• What is being asked:
Exactly the lines from the first line of the records to the line holding "np3 = newel((0.576, NY, -0.012), 'nearest" should be duplicated, and nothing more; pictures stay out.
** Begin Rows **
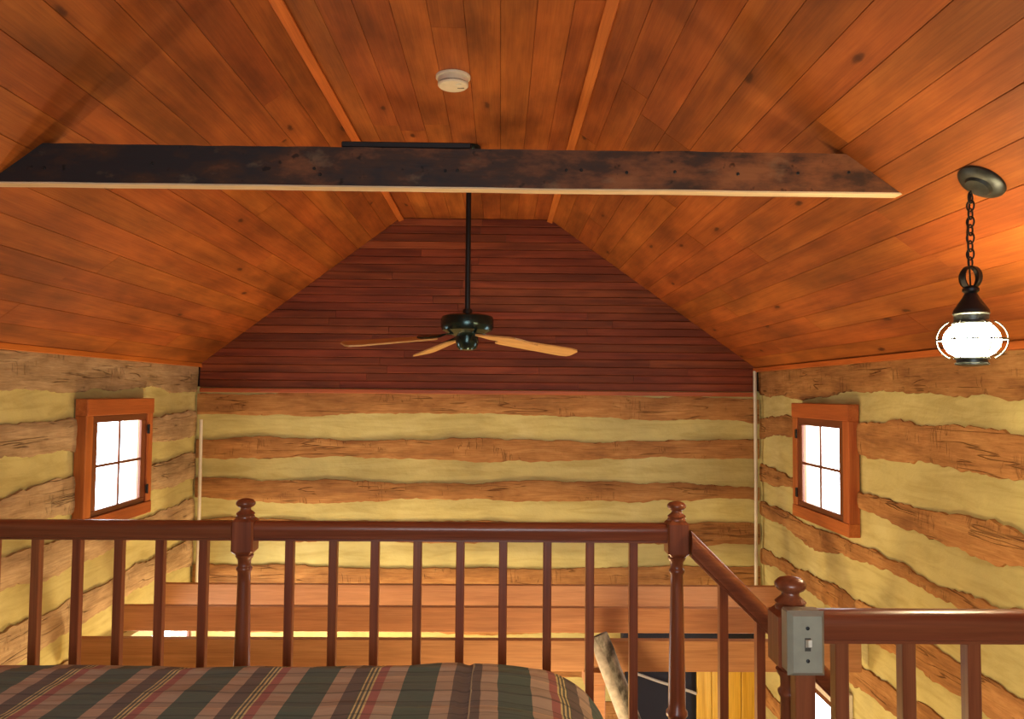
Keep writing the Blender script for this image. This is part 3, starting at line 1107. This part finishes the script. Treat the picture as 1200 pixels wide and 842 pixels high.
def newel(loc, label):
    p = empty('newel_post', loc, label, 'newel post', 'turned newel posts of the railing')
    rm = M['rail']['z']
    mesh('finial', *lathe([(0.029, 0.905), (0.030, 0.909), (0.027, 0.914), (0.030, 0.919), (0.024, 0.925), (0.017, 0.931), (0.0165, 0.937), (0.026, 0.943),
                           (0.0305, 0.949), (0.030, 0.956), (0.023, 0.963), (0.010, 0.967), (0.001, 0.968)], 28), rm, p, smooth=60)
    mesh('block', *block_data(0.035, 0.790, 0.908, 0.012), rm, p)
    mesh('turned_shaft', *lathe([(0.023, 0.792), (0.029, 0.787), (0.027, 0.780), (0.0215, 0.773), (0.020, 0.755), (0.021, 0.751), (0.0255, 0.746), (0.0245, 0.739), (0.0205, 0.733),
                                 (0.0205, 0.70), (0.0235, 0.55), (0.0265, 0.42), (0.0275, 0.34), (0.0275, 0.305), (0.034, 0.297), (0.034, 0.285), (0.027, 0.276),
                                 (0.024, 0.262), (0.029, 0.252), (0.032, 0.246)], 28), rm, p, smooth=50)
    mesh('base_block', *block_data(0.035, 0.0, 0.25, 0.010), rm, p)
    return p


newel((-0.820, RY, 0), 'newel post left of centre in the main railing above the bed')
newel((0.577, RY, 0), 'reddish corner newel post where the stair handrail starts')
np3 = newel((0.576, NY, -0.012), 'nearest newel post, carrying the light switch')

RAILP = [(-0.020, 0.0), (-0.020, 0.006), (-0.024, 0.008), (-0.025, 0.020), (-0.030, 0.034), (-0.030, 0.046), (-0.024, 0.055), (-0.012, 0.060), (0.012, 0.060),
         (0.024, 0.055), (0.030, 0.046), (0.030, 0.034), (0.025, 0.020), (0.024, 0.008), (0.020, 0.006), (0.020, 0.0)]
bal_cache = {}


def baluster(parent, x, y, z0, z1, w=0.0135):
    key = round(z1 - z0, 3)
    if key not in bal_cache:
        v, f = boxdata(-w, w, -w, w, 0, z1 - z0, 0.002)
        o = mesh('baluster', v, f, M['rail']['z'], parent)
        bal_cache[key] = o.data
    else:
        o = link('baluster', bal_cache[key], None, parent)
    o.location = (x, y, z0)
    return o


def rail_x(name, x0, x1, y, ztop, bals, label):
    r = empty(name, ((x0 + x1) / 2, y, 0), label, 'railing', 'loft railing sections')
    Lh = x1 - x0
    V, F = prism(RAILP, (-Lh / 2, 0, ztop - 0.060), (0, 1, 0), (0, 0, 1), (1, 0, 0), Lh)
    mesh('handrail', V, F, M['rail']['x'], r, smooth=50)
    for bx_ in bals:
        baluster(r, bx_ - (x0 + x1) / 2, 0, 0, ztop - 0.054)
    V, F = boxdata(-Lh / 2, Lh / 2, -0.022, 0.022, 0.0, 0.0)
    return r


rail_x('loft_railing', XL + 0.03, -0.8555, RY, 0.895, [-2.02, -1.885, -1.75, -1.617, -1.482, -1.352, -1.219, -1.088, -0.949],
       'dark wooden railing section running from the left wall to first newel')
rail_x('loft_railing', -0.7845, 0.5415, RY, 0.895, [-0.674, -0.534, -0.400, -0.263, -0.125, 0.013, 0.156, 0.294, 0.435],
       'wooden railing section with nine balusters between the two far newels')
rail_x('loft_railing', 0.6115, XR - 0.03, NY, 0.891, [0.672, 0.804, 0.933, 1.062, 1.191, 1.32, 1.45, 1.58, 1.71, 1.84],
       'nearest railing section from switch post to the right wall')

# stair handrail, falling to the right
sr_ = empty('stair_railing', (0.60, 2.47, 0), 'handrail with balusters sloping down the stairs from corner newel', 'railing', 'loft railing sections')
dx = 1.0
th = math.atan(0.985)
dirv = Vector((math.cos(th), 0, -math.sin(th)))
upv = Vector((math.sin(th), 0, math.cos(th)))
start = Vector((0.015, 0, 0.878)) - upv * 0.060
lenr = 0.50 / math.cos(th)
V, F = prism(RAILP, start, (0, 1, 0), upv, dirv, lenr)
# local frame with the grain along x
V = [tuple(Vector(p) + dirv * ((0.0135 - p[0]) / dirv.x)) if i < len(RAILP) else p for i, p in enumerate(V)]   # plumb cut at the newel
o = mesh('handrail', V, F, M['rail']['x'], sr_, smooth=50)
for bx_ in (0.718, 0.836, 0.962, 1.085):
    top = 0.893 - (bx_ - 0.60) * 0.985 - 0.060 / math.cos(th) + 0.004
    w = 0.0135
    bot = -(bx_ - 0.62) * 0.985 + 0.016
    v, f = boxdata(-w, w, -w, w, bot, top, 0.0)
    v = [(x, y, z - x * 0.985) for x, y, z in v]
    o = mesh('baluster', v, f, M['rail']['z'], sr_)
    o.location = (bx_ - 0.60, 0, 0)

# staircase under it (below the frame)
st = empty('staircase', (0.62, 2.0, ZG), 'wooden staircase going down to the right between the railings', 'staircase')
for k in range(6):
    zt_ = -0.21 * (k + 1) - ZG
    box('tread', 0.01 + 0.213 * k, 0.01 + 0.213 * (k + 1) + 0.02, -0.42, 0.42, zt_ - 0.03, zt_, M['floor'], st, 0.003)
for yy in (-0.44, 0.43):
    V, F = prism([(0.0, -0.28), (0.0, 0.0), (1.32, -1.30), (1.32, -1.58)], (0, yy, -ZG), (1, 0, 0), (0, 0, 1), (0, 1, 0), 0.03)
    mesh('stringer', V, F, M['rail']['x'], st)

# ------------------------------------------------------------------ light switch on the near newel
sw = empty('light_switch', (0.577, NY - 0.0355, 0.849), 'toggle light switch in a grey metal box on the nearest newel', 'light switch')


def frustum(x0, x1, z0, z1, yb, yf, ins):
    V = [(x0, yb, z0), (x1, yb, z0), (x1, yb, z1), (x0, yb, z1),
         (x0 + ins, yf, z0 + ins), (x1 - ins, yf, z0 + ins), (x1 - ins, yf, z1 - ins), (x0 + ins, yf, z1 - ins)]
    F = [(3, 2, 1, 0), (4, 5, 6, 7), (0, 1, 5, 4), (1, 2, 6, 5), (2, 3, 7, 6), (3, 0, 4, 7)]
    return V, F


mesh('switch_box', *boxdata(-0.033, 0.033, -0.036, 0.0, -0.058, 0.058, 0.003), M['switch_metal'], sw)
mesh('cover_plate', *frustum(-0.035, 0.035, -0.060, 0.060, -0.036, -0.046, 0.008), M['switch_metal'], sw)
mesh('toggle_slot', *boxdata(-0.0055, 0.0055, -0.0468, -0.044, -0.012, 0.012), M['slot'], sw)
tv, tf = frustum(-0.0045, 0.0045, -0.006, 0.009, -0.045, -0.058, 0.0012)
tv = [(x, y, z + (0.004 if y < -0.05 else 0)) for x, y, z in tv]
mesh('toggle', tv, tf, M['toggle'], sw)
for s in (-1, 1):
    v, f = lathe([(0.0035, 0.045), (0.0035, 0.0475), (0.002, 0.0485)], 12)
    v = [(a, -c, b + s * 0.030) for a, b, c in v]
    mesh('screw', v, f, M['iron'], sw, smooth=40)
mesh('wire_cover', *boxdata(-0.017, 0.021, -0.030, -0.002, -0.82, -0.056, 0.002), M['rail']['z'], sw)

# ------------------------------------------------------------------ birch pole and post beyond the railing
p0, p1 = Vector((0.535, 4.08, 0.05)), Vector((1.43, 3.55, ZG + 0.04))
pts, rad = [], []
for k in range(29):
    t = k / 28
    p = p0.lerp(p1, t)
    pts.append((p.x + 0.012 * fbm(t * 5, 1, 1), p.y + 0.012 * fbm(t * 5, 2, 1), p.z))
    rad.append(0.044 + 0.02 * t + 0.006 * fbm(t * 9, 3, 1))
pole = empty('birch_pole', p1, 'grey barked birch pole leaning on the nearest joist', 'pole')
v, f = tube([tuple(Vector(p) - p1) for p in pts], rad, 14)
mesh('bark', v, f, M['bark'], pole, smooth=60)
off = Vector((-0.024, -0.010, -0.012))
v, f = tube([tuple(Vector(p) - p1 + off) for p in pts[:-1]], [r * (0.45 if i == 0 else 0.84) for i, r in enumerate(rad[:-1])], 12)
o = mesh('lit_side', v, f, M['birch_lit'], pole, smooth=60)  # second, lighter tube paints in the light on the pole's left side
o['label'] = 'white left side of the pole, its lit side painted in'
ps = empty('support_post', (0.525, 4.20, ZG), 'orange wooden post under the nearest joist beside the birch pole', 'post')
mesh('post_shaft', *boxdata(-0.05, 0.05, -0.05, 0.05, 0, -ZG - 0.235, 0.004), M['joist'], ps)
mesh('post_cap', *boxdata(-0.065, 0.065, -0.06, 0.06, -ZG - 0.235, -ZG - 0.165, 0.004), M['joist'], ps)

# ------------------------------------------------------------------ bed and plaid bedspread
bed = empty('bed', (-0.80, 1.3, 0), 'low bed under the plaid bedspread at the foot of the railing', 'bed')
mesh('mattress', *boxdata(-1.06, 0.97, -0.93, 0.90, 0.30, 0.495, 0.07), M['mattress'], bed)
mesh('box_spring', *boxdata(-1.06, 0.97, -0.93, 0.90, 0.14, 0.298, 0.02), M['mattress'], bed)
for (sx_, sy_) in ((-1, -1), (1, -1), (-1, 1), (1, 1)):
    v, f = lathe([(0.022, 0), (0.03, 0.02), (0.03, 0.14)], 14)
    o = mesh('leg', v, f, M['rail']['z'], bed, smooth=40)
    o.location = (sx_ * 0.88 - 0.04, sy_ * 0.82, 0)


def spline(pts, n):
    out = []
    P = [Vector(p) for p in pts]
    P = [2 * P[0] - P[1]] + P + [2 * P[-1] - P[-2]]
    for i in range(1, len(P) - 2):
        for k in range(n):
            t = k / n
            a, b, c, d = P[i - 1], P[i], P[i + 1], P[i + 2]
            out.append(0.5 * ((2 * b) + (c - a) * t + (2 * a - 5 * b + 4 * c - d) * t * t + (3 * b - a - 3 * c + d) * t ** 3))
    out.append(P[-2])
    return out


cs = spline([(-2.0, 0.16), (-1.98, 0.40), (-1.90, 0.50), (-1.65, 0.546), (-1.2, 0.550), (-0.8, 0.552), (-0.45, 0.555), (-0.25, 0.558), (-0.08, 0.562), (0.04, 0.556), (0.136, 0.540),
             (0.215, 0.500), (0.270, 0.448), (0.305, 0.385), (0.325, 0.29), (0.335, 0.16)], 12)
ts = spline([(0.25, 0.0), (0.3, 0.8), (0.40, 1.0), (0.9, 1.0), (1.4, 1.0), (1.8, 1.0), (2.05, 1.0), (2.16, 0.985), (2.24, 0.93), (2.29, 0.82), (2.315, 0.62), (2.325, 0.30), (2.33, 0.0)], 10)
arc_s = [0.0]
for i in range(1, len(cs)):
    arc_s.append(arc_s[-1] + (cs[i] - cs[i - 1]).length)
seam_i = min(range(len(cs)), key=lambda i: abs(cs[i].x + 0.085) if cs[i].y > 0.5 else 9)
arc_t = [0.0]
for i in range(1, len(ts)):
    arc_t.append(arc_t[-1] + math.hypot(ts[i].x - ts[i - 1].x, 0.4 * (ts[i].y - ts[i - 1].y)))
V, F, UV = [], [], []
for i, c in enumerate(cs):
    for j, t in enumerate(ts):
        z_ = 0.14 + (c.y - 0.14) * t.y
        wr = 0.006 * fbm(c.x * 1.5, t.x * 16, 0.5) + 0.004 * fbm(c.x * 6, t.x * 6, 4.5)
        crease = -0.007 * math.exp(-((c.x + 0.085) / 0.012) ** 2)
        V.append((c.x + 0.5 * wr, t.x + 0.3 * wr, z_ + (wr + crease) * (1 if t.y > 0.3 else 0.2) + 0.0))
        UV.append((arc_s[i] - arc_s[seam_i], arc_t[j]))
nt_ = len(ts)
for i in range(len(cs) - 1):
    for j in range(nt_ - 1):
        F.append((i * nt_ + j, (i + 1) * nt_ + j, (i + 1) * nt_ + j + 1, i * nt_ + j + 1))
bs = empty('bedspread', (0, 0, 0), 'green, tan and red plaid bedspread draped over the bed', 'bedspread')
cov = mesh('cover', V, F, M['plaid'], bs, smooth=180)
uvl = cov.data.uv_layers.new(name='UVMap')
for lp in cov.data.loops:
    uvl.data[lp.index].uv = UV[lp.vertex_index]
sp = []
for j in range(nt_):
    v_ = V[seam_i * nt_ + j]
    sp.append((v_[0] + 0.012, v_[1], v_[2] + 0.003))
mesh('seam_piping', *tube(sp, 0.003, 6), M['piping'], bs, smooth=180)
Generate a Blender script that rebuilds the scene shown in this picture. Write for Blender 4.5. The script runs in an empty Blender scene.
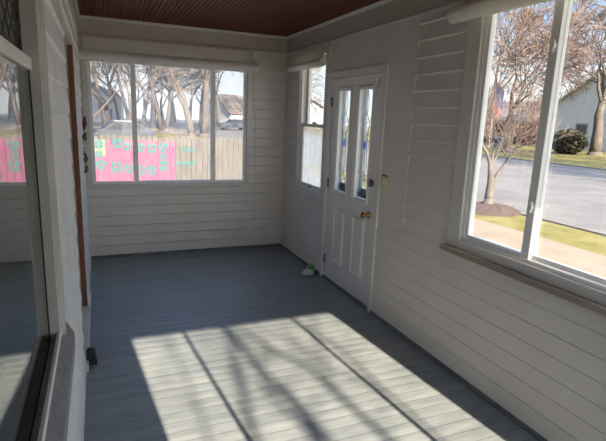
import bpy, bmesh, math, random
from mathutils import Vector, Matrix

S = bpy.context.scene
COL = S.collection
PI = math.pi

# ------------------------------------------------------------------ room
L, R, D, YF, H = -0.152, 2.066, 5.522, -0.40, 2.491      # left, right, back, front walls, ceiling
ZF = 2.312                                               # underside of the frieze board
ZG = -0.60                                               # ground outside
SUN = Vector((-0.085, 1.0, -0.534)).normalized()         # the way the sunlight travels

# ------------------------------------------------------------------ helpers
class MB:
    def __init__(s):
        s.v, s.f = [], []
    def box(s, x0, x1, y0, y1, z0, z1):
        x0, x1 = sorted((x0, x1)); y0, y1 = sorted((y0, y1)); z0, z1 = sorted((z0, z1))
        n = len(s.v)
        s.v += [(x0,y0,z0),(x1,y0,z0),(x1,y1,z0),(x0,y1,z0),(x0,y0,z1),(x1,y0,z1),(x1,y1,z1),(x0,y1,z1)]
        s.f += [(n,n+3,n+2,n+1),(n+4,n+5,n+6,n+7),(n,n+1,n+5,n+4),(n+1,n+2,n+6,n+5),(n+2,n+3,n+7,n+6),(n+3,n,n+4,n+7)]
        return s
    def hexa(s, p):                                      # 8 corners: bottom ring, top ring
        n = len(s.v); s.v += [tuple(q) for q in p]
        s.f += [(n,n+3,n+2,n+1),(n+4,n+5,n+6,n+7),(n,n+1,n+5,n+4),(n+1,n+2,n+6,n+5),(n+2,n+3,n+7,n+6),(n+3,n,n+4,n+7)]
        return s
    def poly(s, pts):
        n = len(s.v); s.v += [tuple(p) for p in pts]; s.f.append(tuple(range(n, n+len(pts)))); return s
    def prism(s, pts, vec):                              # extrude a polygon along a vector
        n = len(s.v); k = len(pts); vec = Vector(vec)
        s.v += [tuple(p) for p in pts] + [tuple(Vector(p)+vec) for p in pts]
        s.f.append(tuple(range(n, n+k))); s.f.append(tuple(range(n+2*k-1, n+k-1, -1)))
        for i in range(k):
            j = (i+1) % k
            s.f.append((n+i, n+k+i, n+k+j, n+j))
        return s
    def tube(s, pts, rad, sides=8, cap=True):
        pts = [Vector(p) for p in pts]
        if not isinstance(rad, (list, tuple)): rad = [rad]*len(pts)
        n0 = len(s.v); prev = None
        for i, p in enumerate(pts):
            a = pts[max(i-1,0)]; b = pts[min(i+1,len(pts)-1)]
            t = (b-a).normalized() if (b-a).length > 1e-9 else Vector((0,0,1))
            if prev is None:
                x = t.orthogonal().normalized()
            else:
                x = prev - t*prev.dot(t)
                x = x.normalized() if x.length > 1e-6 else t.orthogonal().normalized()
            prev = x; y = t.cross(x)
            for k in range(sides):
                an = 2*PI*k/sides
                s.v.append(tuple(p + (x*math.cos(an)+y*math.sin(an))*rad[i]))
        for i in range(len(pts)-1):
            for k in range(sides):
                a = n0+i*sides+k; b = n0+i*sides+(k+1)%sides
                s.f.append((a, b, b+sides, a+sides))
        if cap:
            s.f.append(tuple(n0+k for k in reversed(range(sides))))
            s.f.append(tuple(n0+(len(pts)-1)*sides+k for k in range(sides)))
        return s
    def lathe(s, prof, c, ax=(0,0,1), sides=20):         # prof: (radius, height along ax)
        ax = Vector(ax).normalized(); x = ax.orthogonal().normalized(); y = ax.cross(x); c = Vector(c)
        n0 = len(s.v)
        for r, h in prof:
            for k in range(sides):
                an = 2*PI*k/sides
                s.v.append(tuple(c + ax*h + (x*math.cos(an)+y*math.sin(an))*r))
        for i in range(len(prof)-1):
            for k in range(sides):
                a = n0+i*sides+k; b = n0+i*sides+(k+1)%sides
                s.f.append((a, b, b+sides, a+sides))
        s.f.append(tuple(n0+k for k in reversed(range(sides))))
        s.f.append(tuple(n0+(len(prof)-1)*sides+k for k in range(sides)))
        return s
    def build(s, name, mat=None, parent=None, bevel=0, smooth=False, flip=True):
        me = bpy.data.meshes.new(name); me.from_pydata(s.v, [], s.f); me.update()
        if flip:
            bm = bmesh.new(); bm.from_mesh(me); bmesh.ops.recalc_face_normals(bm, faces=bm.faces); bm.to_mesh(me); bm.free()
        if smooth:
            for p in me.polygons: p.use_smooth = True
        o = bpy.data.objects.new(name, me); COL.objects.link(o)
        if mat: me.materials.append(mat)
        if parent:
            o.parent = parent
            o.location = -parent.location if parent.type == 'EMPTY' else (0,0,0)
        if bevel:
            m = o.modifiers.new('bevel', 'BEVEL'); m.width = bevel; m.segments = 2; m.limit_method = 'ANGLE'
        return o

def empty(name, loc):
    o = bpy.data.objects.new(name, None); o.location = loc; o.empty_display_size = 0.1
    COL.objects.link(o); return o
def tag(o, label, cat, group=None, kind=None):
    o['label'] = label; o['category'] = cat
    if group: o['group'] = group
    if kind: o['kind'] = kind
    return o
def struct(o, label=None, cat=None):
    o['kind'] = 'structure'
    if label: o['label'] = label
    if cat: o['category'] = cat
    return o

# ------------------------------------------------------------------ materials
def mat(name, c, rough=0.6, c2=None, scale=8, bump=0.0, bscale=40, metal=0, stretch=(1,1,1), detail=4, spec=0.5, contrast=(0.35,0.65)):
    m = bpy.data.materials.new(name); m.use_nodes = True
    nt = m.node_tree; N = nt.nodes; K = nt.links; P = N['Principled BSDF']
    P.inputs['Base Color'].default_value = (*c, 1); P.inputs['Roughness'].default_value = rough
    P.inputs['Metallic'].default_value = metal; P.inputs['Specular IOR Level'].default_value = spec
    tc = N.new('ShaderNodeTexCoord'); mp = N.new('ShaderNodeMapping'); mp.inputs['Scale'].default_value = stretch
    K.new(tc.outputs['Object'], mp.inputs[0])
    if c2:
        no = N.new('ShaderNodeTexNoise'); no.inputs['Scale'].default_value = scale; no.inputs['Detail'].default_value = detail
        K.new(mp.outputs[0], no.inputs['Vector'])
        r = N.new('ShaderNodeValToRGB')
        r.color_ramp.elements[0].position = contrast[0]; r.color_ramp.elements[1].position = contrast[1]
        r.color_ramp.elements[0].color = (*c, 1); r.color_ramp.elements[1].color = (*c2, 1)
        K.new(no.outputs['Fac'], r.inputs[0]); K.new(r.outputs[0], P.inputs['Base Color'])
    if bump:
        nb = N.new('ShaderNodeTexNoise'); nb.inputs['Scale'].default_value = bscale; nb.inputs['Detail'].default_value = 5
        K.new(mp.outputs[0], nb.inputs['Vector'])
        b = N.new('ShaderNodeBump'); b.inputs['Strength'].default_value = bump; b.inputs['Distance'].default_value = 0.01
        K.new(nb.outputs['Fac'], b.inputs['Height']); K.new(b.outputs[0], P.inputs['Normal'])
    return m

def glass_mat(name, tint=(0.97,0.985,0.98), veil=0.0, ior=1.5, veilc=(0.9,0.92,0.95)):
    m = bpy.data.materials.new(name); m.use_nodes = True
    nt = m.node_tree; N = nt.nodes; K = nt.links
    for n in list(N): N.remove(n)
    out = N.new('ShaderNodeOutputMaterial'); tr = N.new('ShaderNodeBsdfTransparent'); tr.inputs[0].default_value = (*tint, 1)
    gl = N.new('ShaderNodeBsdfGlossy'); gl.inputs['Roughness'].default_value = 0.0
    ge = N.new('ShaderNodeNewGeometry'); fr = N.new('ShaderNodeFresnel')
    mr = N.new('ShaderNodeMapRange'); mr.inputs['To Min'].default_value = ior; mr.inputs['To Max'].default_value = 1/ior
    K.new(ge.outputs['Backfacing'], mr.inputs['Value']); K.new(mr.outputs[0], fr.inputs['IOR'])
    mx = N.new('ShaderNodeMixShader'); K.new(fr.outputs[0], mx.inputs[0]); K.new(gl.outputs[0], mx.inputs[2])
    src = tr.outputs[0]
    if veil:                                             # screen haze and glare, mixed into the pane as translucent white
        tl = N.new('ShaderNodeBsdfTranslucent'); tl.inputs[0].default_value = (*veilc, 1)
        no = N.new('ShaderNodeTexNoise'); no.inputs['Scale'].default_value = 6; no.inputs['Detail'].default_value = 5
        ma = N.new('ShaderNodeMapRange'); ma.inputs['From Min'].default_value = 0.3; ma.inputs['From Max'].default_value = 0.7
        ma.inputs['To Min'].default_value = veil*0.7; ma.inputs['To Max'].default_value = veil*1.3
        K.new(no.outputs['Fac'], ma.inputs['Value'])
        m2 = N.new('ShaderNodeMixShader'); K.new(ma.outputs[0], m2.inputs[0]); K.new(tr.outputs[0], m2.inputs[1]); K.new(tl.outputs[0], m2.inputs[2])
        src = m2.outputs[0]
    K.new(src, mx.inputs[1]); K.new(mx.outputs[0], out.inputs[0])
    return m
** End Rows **
• Answer to this task:
Keep writing the Blender script for this image. This is part 3, starting at line 1107. This part finishes the script. Treat the picture as 1200 pixels wide and 842 pixels high.
def newel(loc, label):
    p = empty('newel_post', loc, label, 'newel post', 'turned newel posts of the railing')
    rm = M['rail']['z']
    mesh('finial', *lathe([(0.029, 0.905), (0.030, 0.909), (0.027, 0.914), (0.030, 0.919), (0.024, 0.925), (0.017, 0.931), (0.0165, 0.937), (0.026, 0.943),
                           (0.0305, 0.949), (0.030, 0.956), (0.023, 0.963), (0.010, 0.967), (0.001, 0.968)], 28), rm, p, smooth=60)
    mesh('block', *block_data(0.035, 0.790, 0.908, 0.012), rm, p)
    mesh('turned_shaft', *lathe([(0.023, 0.792), (0.029, 0.787), (0.027, 0.780), (0.0215, 0.773), (0.020, 0.755), (0.021, 0.751), (0.0255, 0.746), (0.0245, 0.739), (0.0205, 0.733),
                                 (0.0205, 0.70), (0.0235, 0.55), (0.0265, 0.42), (0.0275, 0.34), (0.0275, 0.305), (0.034, 0.297), (0.034, 0.285), (0.027, 0.276),
                                 (0.024, 0.262), (0.029, 0.252), (0.032, 0.246)], 28), rm, p, smooth=50)
    mesh('base_block', *block_data(0.035, 0.0, 0.25, 0.010), rm, p)
    return p


newel((-0.820, RY, 0), 'newel post left of centre in the main railing above the bed')
newel((0.577, RY, 0), 'reddish corner newel post where the stair handrail starts')
np3 = newel((0.576, NY, -0.012), 'nearest newel post, carrying the light switch')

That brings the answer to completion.